Trump tells Kaitlan Collins the E. Jean Carroll sexual abuse claims were ‘hanky panky’ and tears into judge for refusing to let jury hear she ‘called her husband an ape’ and ‘had a cat named vagina’

  • Trump’s first public appearance since jury found he sexually abused Carroll 
  • He blasted Carroll, the verdict and the judge in the case
  • He came out swinging under aggressive questioning from Collins 

Donald Trump came out swinging under aggressive questioning for CNN‘s Kaitlan Collins‘, slamming writer E. Jean Carroll for her rape accusation, refusing to say he lost the 2020 election and defending his supporters’ actions on January 6th.

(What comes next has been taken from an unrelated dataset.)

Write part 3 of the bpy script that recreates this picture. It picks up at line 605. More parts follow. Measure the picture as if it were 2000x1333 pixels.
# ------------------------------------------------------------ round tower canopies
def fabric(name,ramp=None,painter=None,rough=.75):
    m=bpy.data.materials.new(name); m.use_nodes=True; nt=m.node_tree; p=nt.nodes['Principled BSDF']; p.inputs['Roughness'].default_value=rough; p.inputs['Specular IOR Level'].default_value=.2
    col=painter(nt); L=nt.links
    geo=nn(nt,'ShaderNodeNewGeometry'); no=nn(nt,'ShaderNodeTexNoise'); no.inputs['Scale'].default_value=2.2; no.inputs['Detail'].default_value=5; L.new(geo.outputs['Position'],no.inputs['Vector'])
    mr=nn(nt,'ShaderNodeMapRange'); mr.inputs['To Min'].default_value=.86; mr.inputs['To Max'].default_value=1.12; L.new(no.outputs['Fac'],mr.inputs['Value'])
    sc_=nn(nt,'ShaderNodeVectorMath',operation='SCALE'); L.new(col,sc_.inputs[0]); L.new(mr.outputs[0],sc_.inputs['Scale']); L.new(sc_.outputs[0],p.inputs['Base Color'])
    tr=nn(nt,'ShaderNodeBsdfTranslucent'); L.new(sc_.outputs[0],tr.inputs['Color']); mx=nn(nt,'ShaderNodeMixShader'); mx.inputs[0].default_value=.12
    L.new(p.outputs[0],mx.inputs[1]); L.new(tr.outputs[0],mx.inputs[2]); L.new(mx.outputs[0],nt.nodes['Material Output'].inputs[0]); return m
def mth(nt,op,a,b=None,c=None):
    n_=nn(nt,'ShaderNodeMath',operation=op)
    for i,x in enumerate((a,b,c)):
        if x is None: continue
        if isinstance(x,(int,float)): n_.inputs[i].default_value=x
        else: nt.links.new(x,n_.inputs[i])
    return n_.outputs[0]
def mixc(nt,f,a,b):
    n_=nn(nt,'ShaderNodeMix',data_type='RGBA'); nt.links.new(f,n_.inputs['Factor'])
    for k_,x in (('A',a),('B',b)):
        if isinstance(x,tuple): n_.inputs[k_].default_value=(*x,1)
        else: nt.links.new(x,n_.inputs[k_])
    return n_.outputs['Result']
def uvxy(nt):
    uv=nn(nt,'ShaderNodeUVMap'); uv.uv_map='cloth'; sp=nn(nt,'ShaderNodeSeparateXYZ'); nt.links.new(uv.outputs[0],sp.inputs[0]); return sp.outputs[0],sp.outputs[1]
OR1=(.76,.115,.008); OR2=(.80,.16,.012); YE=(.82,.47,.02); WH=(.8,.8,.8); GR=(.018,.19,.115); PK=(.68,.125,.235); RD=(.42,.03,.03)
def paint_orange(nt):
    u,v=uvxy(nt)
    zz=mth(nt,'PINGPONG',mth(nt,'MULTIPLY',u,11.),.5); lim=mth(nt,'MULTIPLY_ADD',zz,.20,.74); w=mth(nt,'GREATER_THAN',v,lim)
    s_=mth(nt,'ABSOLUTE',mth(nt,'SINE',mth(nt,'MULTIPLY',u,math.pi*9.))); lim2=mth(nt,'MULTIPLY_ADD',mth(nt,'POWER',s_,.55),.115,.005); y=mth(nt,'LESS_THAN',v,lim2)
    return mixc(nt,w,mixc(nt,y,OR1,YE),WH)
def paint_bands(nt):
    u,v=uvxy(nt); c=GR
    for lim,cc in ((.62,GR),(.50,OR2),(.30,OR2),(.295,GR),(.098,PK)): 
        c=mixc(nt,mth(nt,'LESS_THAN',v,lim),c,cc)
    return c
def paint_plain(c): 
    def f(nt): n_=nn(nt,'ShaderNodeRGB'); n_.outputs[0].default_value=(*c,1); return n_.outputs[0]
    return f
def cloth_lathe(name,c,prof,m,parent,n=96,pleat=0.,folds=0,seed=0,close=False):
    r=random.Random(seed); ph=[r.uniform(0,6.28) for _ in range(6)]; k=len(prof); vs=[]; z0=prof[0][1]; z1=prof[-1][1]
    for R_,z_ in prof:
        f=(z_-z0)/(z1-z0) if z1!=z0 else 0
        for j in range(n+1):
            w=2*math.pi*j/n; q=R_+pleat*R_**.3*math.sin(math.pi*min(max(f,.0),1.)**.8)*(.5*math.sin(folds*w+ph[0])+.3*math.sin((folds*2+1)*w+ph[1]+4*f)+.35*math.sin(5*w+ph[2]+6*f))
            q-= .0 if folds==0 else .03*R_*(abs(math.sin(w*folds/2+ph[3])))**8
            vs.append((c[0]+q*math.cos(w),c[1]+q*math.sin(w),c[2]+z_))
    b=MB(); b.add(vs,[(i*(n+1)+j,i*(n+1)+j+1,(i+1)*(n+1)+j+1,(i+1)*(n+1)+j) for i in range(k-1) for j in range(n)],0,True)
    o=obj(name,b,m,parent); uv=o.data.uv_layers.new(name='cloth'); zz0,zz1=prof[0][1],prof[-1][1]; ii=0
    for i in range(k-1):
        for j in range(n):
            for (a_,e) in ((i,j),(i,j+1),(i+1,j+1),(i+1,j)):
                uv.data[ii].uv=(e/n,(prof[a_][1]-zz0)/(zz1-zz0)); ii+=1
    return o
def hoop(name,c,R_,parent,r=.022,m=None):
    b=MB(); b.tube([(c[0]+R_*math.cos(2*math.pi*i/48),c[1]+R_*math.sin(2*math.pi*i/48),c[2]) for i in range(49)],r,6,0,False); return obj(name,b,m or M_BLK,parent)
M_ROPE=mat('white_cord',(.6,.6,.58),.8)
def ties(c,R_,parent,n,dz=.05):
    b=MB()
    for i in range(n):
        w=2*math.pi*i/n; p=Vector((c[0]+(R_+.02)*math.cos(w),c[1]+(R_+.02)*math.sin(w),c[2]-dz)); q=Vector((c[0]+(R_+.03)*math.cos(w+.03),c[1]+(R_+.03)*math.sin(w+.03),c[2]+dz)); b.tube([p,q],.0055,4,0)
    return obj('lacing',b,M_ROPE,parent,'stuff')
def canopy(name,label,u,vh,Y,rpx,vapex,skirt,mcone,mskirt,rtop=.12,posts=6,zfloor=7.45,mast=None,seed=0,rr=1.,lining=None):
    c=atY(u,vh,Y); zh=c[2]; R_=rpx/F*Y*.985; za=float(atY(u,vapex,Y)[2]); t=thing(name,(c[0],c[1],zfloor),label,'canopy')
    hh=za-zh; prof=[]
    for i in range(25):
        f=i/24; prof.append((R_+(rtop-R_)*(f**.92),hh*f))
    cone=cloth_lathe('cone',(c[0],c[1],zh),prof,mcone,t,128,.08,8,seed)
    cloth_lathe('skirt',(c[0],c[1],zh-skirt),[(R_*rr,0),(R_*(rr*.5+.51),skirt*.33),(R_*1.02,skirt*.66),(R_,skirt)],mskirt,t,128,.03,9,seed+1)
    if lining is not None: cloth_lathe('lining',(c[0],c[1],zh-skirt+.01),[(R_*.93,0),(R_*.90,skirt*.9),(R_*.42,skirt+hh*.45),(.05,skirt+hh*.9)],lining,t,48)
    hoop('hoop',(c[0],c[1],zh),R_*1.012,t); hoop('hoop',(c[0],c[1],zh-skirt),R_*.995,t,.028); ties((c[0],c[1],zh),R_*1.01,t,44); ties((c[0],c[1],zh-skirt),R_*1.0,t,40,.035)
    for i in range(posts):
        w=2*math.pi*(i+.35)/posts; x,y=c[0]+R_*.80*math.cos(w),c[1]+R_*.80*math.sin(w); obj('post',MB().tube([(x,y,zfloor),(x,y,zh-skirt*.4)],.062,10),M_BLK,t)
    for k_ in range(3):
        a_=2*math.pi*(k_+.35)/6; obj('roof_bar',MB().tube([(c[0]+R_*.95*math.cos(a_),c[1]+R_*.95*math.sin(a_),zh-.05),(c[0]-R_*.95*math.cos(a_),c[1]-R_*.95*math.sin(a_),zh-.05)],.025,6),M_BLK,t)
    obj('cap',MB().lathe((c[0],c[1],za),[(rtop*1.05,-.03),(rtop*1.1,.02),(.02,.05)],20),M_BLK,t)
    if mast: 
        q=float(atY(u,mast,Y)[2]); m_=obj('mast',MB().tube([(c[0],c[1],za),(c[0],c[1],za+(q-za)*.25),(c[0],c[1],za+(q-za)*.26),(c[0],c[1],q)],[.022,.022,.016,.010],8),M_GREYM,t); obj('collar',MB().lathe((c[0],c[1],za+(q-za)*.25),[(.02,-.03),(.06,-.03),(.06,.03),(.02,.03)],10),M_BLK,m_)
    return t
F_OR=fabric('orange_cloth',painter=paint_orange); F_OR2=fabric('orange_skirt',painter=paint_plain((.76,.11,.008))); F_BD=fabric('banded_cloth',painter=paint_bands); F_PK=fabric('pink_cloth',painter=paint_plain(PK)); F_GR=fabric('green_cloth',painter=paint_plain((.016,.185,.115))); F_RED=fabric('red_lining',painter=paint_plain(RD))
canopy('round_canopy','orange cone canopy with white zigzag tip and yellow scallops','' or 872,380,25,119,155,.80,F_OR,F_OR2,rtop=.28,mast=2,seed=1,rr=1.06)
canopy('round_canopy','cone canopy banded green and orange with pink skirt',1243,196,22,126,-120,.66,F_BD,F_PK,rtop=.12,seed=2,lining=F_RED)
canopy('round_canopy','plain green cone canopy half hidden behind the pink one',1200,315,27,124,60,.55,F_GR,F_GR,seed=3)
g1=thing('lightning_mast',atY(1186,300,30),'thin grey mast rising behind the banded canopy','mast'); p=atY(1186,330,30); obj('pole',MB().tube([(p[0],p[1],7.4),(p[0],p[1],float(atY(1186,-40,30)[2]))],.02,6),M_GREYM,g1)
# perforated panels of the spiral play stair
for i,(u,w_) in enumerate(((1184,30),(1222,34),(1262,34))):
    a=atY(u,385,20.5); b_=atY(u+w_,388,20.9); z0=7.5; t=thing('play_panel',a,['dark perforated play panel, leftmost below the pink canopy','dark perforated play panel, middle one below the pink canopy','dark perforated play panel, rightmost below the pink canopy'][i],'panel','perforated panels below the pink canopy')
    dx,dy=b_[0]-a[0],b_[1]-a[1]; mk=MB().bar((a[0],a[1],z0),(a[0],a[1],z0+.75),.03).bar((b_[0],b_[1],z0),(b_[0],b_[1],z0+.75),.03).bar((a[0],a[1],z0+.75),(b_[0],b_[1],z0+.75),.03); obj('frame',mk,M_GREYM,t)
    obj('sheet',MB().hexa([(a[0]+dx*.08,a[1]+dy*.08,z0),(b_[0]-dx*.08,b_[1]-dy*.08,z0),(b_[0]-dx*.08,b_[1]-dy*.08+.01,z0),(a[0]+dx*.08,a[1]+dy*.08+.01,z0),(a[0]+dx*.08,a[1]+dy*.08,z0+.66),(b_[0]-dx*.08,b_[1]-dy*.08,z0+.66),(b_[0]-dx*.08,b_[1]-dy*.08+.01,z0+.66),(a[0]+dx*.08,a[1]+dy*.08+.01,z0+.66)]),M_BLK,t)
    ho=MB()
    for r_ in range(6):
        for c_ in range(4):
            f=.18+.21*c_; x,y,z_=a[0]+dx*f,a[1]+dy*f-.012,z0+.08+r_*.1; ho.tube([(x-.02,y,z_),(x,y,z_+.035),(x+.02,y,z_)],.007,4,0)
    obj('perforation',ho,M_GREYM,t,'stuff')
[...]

Collins asked Trump about Tuesday’s verdict in New York that found he was liable for the sexual assault of Carroll at a department story in the 1990s. Trump has denied the charge. The town hall was his first public appearance since the verdict, where he ws ordered to pay $5 million in damages.

‘What do you say to voters who say it disqualifies you from being president?,’ Collins asked him.

‘There weren’t too many of them because my numbers just – they went up,’ Trump said as the audience cheered and applauded.

The former president repeated his claim he didn’t know Carroll and then proceeded to insult her repeatedly – accusing her of ‘hanky panky,’ claiming she has a cat called ‘Vagina’ and that she called her husband an ‘ape.’ He slammed U.S. District Judge Lewis A. Kaplan, who was appointed to the job by President Bill Clinton.

‘This woman, I don’t know her. I never met her. I have no idea who she is. I had a picture taken years ago with her and her husband, nice guy John Johnson. He was a newscaster, very nice. She called him an ape, happens to be African American. Called him an ape,’ Trump claimed.

‘The judge wouldn’t allow us to put that in. Her dog or her cat was named Vagina, the judge wouldn’t allow to put that in,’ he added.

Trump also said of Carroll: ‘What kind of a woman meet somebody and brings them up and within minutes you’re playing hanky-panky in a dressing room, I don’t know if she was married then or not. John Johnson, I feel sorry for you.’

The crowd at New Hampshire’s St. Anselm College – made up of Republican primary voters and independent voters – cheered and applaused Trump’s signature moves, which included name calling, taking out props, and dashing off quips at Collins.

Outside, small group of anti-Trump protesters gathered. Their signs included messages like ‘Nobody is above the law’ and ‘Elections not insurrection.’